To readers versed in election studies, these findings will seem very reminiscent of those from the first scholarly analysis of campaign effects: “conversion is, by far, the least frequent result and activation the second most frequent manifest effect of the campaign.” However, whereas Lazarsfeld and his colleagues in 1940 studied 600 prospective voters in Erie County, Ohio, Vavreck and her colleagues in 2012 have 44,000 nationwide. That’s real scientific progress.

{ 8 comments }

Scott Monje September 21, 2012 at 11:07 am

Is it the case that they make up their minds only once? Once people have switched from undecided to decided in favor of either Obama or Romney, then they probably won’t change their minds again?

Larry Bartels September 21, 2012 at 12:56 pm

Vavreck only observes them once between the baseline survey and Election Day, so her data do not speak directly to this question. (Her post-election followup will.) I would guess that current vote intentions would be considerably weaker among people who were undecided in December than among those who expressed a preference at that point and have stuck with it. More generally, it seems sensible to think of the intercepts in her graph as reflecting measurement error and random movement in and out of the “undecided” category–even in the first reinterviews shortly after the baseline survey, about 40% of her original “undecided” voters indicated a Democratic or Republican preference. The slopes in the graph indicate net movement of voters out of the “undecided” category over the course of the election year.

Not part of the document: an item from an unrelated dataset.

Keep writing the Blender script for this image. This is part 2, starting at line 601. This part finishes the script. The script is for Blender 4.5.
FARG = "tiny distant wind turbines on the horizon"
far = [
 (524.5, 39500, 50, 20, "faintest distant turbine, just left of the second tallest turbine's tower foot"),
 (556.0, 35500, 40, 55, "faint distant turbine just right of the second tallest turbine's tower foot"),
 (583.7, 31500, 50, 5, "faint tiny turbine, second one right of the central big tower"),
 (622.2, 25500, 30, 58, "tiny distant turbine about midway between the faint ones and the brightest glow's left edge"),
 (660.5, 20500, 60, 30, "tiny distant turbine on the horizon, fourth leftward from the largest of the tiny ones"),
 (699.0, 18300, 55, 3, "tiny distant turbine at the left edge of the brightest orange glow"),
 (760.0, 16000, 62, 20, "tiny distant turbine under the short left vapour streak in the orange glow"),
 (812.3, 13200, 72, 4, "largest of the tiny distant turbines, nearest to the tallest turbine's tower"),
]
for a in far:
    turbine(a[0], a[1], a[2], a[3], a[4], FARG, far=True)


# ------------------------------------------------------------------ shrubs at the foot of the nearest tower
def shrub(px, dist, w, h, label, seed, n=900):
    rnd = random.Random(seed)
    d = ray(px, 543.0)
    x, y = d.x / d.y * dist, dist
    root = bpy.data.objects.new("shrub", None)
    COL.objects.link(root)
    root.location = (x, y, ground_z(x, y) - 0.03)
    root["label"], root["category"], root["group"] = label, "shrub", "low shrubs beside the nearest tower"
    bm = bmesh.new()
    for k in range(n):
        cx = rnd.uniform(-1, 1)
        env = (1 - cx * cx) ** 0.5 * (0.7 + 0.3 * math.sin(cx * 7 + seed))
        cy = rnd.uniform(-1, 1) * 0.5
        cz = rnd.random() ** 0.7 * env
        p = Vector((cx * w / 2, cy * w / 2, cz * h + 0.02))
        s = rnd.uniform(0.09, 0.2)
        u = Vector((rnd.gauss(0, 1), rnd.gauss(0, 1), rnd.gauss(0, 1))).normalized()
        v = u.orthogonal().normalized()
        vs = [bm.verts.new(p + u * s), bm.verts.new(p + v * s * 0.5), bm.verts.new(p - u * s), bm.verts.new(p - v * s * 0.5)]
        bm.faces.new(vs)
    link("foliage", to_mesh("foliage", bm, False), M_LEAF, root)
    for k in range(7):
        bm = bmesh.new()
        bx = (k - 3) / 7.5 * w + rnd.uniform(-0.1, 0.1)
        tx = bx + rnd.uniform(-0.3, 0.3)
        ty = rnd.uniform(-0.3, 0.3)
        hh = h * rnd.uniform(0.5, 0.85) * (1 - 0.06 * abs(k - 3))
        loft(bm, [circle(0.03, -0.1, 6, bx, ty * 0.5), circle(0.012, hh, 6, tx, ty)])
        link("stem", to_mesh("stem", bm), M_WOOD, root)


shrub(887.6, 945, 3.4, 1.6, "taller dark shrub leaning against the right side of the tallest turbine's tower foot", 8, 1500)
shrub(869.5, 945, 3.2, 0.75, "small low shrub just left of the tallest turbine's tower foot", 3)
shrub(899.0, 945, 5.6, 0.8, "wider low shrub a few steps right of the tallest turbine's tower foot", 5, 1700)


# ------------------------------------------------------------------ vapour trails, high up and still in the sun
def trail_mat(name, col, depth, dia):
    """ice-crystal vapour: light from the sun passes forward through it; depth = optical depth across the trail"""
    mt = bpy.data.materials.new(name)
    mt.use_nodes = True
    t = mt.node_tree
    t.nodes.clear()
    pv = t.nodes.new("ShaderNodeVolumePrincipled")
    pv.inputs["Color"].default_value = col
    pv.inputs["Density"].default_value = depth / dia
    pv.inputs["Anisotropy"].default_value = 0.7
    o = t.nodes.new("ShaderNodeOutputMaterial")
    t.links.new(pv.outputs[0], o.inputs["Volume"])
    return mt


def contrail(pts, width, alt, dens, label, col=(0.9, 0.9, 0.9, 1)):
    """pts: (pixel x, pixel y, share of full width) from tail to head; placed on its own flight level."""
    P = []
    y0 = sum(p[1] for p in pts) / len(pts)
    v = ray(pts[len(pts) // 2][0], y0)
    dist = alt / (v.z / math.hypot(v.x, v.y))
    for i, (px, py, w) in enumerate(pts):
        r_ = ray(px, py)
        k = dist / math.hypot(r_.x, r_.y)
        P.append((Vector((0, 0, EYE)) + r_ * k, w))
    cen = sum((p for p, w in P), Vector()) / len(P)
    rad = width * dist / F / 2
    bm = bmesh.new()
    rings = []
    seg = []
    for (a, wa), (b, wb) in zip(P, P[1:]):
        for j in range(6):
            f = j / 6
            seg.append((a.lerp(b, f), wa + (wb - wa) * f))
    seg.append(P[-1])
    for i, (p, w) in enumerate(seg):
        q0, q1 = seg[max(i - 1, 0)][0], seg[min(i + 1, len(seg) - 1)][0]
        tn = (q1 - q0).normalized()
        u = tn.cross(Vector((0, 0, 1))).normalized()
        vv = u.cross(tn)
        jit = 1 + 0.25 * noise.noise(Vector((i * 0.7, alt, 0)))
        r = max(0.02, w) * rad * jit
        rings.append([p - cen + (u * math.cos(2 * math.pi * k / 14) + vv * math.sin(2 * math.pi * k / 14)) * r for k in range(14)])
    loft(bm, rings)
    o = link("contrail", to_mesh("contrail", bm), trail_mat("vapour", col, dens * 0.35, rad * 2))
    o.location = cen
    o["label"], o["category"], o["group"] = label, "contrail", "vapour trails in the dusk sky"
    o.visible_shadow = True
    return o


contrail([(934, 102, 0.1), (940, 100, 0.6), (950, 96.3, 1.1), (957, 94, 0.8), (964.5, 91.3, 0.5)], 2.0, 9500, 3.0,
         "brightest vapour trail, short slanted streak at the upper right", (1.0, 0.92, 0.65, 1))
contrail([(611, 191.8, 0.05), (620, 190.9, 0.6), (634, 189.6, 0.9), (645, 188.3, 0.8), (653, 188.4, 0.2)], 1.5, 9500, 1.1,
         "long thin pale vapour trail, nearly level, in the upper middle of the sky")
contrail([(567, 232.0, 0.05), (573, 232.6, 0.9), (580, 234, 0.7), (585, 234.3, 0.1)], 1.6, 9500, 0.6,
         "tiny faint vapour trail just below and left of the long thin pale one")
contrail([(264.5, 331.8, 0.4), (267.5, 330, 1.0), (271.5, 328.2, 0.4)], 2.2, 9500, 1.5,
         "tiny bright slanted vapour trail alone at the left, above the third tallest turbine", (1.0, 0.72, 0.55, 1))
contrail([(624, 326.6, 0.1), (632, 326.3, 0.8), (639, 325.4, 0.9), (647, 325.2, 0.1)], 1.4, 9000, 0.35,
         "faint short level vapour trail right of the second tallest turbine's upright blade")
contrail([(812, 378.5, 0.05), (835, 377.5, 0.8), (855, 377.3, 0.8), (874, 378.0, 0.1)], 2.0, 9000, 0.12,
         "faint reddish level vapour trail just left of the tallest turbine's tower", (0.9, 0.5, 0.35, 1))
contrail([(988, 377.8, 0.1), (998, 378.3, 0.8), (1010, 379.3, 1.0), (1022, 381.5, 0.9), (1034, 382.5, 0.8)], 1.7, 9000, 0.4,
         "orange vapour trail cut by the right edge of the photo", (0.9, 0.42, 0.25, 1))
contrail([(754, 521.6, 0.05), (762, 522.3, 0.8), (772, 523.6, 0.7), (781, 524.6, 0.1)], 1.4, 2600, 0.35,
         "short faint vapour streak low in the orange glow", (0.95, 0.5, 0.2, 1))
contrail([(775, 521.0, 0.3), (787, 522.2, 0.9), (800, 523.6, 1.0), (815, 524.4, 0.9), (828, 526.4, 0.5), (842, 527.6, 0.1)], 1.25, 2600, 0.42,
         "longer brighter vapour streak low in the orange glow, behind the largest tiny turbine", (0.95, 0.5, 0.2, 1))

Larry Bartels September 21, 2012 at 12:58 pm

I should have added that _The People’s Choice_ was published four years after the 1940 election. Vavreck is working in close-to-real time, and her analysis is being disseminated by the _New York Times_. That’s real progress, too.

Alan T September 21, 2012 at 1:39 pm

What is the most frequent manifest effect of the campaign? I must be overlooking something so obvious that you do not feel the need to state it.

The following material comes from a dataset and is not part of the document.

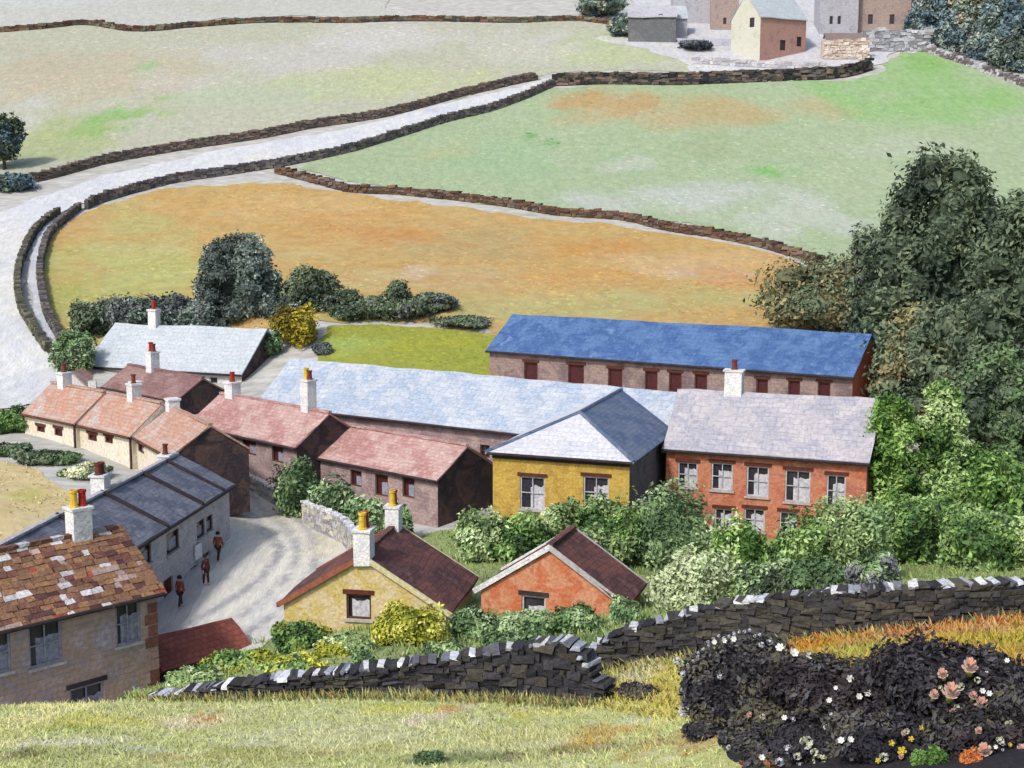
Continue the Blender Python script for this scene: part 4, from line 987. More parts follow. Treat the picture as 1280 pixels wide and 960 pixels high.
BL = [(84, 106, 120), (100, 124, 136), (116, 134, 130), (140, 150, 148)]  # bluish leaf colour carries the haze of distance
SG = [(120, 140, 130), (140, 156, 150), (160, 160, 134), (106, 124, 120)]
# behind the pale roofed house
tree('round grey green tree behind the pale blue white roof', 297, 294, 126, 112, GG, 5600, .34, 'dome', 0, nb=18)
tree('dark tree beside the yellow bush at the meadow edge', 388, 336, 127, 80, DG, 3600, .32, 'dome', 0)
for i, (u, v, w) in enumerate([(436, 362, 34), (468, 372, 30), (497, 352, 36), (524, 374, 40)]):
    tree(['first small dark conifer next to the dark tree', 'second dark conifer, shorter and thin', 'tallest dark conifer in the meadow edge row', 'last wide dark conifer by the garden turf'][i], u, v, 125.5, w * 1.25, DG, 1500, .28, 'taper', .0, 'conifer', nb=10, cat='conifer', group='conifers along the meadow edge')
tree('purple grey thorn between the dark tree and the conifers', 420, 380, 126.5, 60, PU + DG[:1], 1800, .3, base=.02)
tree('low purple grey thorn behind the last conifer', 545, 388, 126.5, 60, PU + DG[1:2], 1400, .3, base=.02)
shrub('grey green thorn filling the gap after the dark tree', 448, 376, 124.5, 84, DG + PU[:2], 1900, .28)
shrub('low dark thorn under the tall conifer', 500, 374, 124.5, 90, DG + PU[:1], 1900, .28)
shrub('grey green hedge shrub joining the pale roof corner and the hedge', 182, 372, 124.5, 90, GG + DG[1:2], 2200, .3)
shrub('grey green shrub at the foot of the round tree', 250, 374, 124.5, 80, GG + PU[1:2], 2200, .3)
shrub('grey green shrub between round tree and dark tree', 345, 372, 125, 70, GG + PU[1:2], 2000, .3)
shrub('low dark thorn straggling towards the blue mill', 578, 398, 122.5, 84, DG + PU[:1], 1500, .26)
shrub('bright yellow bush at the end of the light blue roof', 370, 380, 119, 64, YE, 2600, .28, nb=9)
shrub('purple grey hedge shrub over the pale roof', 150, 366, 125, 90, PU + DG, 2400, .3)
shrub('dark green hedge shrub over the pale roof chimney', 215, 364, 126, 84, PU[:2] + GG, 2400, .3)
shrub('dark hedge shrub by the corner of the pale roof', 110, 376, 124, 56, DG + PU[:1], 1700, .3)
shrub('leafy green shrub at the bottom of the curved wall', 92, 412, 117, 62, MG + DG[:2], 2300, .28)
shrub('small green shrub under the yellow bush', 335, 412, 117.5, 40, MG, 900, .26)
shrub('small purplish shrub by the garden turf corner', 402, 428, 116.5, 26, PU, 600, .24)
# right hand wood
tree('tall dark tree rising highest over the green pasture', 1184, 186, 102, 235, DK, 11000, .42, 'taper', .0, nb=40, depth=.8, clump=1.4)
tree('broad olive tree beyond the blue roof end', 1056, 306, 117, 210, OL + DG[2:3], 6500, .4, base=.02, nb=17, clump=1.3)
tree('small dark tree at the edge of the hay meadow', 1098, 276, 113, 84, DG + PU[1:2], 2600, .36, base=.1)
tree('dark leaning tree at the picture edge', 1296, 236, 92, 190, DK + DG[1:2], 8200, .4, 'dome', .06, nb=30, lean=-1)
tree('olive brown tree between the tall tree and the brick mill', 1176, 378, 96, 170, DG[1:] + OL[1:], 5600, .36, 'dome', .0, nb=22)
tree('shady dark tree below the leaning one', 1243, 430, 86, 130, DK[1:] + MG[:2], 5600, .32, 'dome', 0, nb=22)
tree('light green tree against the brick mill corner', 1116, 490, 81, 90, BG, 4200, .26, 'dome', 0, nb=16)
tree('green tree with pale shoots beside the light green tree', 1178, 474, 82.5, 90, GR + PG[2:3], 3800, .26, 'dome', 0, nb=16)
shrub('bright green bush under the shady dark tree', 1250, 562, 75, 110, BG + GR[1:2], 3600, .25)
shrub('mid green bush between the light green tree and bright bush', 1190, 585, 76, 84, GR, 2600, .25)
shrub('dense mid green bush behind the khaki wall', 1130, 622, 73, 100, GR + MG[:2], 3200, .24)
shrub('broad leafy bush at the far end of the khaki wall', 1225, 636, 70, 120, GR + MG[1:3], 3400, .24)
shrub('pale flecked bush half out of view by the khaki wall', 1292, 640, 69, 80, GR + PG[1:3], 2200, .24)
# in front of the mills
for lab, u, v, Y, w, pal, n in [
    ('round pale green bush by the maroon roofed cottage', 603, 640, 76, 84, PG + GR[1:2], 2700), ('bright centred bush under the first ochre window', 655, 636, 75.5, 72, GR + PG[1:2], 2400),
    ('pale bush between the two ochre windows', 705, 627, 76.5, 78, PG, 2400), ('large green bush under the second ochre window', 762, 622, 75, 92, GR + PG[:2], 3000),
    ('dark greyish bush between ochre house and brick mill', 838, 608, 75, 120, MG + DG[2:] + PG[1:2], 3600), ('bush sprouting against the grey side wall', 808, 630, 78, 54, PG[:3], 1500),
    ('small bush under the orange cottage ridge', 730, 655, 71, 70, PG[:3] + MG[:1], 1800)]:
    shrub(lab, u, v, Y, w, pal, n, .23)
for lab, u, v, Y, w, pal, n in [
    ('feathery pale bush beside the orange cottage', 868, 690, 62, 112, PG + [(170, 182, 140)], 3600), ('bright green bush next to the feathery bush', 925, 643, 66, 84, BG + PG[2:], 3200),
    ('low dark bush at the wall below the brick mill', 960, 692, 60, 76, MG + DG[:1], 2200), ('mid green bush under the fourth brick window', 1000, 640, 67, 96, GR, 3000),
    ('pale green round bush at the brick mill corner', 1062, 626, 67, 110, PG[:3] + MG[2:3], 3400), ('dark ivy bush on the wall top', 1015, 700, 58, 90, MG[:2] + DG[1:3], 2300),
    ('grey leaved bush on the wall top', 1092, 690, 59, 80, MG + PU[1:3], 2100)]:
    shrub(lab, u, v, Y, w, pal, n, .2)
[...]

Also, some of the details in Lynn Vavreck’s article confuse me. 94% of 44,000 people had made up their minds, and 1,543 were initially undecided. 1,543 is not 6% of 44,000. Furthermore, “half of the 1,543 initially undecided voters … are still unsure,” yet ” the share of still uncommitted voters (from that initial group) had dwindled to 25 percent.”

Larry Bartels September 21, 2012 at 3:17 pm

Poor quotation on my part. The most common effect of campaigns, both in _The People’s Choice_ and in subsequent scholarship, is to reinforce the predispositions (largely, partisan loyalties) prospective voters bring to the election season.

Vavreck has boiled down a lot of data and analysis into 1500 words, which unavoidably introduces some ambiguities. I believe 1,543 and 94% both exclude people who said they were undecided but then said in response to a followup question that they leaned toward one party or the other (and in both cases the relevant denominator is not 44,000, because some people said they wouldn’t vote). And “half . . . still unsure” refers to the average over the entire year, while “dwindled to 25 percent” refers to the fraction still uncommitted in early September.

LV September 21, 2012 at 3:48 pm

Thanks for all of the interest in our work! On the N, let me add a little bit more intuition: We will end up with 44,000 impaneled cases, but right now, 37 weeks in to the year we only have 37,000 re-interviews. We interview 1,000 of the initial 44,000 each week. OK, second thing, lots of people don’t vote. So, questions about decisions in voting booth eliminate those people who say they definitely will not vote on Election Day. That reduces the 37,000 by roughly 20%. I also set aside people who reported they would vote for someone other than one of the two major party candidates (roughly 4%). So … that’s going to get you down to a total N where the percentages add up!

Alan T September 21, 2012 at 9:47 pm

Thanks!

Tommy Bennett September 21, 2012 at 5:35 pm

Is that chart plotting a LOESS curve? If so, how much faith can you put in the line’s accuracy over its most recent weeks?